Una sociedad pluralista no sólo implica más diversidad de opciones políticas, sino también un pluralismo en el valor relativo de los subsistemas sociales. La vieja jerarquía que le entregaba a la política un rol arquitectónico respecto a la totalidad del orden social se encuentra en retirada.

Esta pérdida de centralidad, sin embargo, no hace que seamos menos exigentes respecto a la política. Si bien pensamos que debe meterse en menos cosas, también nos parece que debe hacerlo de manera profesional y reflexiva. El político, que antes cumplía un rol de chamán, pasa a ser visto como un mero funcionario muy bien pagado. Y se le exige como tal.

En tanto, esta pérdida de importancia relativa de es procesada por el sistema político como una crisis social. Emerge cierto tremendismo empapado de retórica y épicas recocidas, cuyo resultado suele ser simplemente empeorar la situación, intensificando el olor a farsa y simulacro que ya rodea a la actividad política.

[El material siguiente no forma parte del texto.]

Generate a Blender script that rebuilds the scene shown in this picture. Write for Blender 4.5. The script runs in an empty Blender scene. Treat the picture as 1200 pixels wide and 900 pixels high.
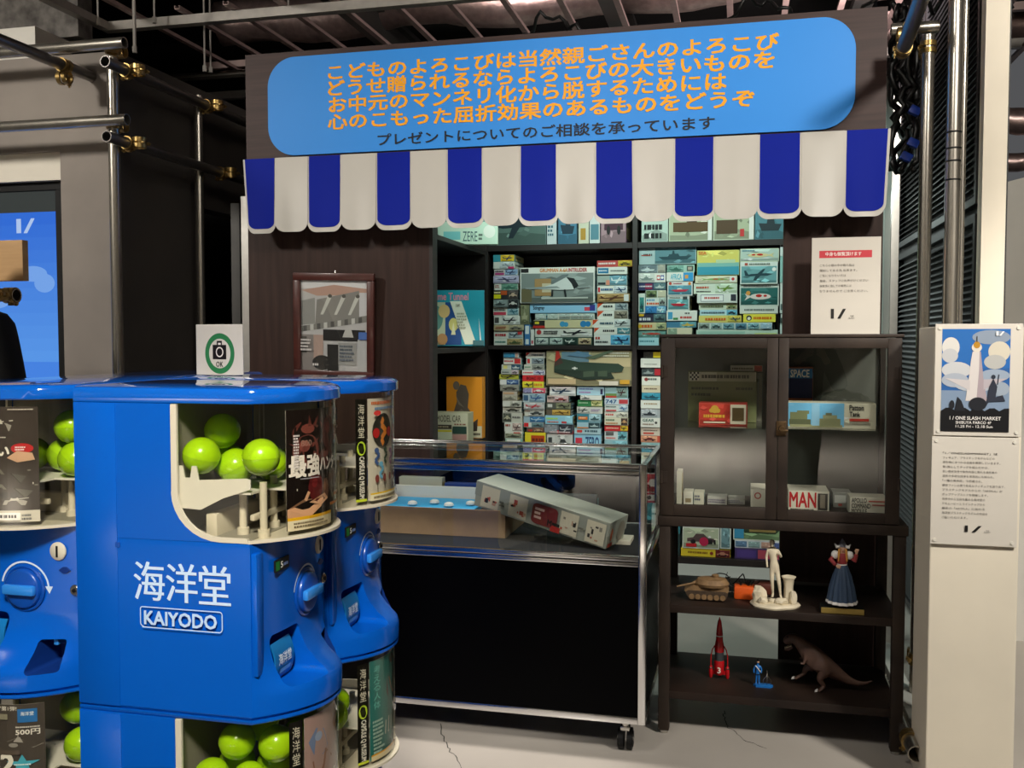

Los nuevos populismos, en este contexto, representan tanto el desprecio por la clase política tradicional, enajenada y ensimismada, como una acusación respecto a sus deudas pendientes. Líderes como Trump u Orbán encarnan mucho más la rabia contra clases políticas anquilosadas y corrompidas, que pretensiones salvíficas a la Perón o a la Chávez. Representan el enojo popular, pero no pretenden, ni nadie les exige, ser el pueblo.

La demanda que pesa sobre quienes ejercen la política es entonces muy complicada. Deben aceptar su nueva importancia relativa, más humilde, y a la vez someterse a estándares de exigencia acordes a los del mundo laboral moderno. Deben concentrarse en lo que se espera de ellos -que no es poco en un mundo de clases medias emergentes- y, a la vez, hacerlo de manera más seria y profesional. Democratizarse y profesionalizarse.

El gobierno de Sebastián Piñera ha acertado, entonces, al tratar de convocar voluntades para modernizar la política. Es, sin duda, uno de los puntos más importantes de la pasada cuenta pública. Un acierto. Son las reglas del tablero político las que necesitan cambios. Ya no basta con cambiar las piezas. Todo político serio debería responder a este llamado.

El problema es que un cambio de tablero para bien dejaría a muchos de los actores actuales, y sus clientelas, fuera de la mesa. Luego, las resistencias serán también enormes. Ya vimos a una senadora y presidenta de un partido oficialista llamar "patipelados" a quienes demandan sueldos parlamentarios más acordes a la realidad mundial. Y ni hablar de la batalla por profesionalizar y darle algo de dignidad a la chacota millonaria que son hoy las asesorías del congreso. Que la actual clase política se eleve a sí misma por sobre sus miserias suena tan difícil como pretender levantarse a uno mismo tirándose el pelo. ¿Lo será?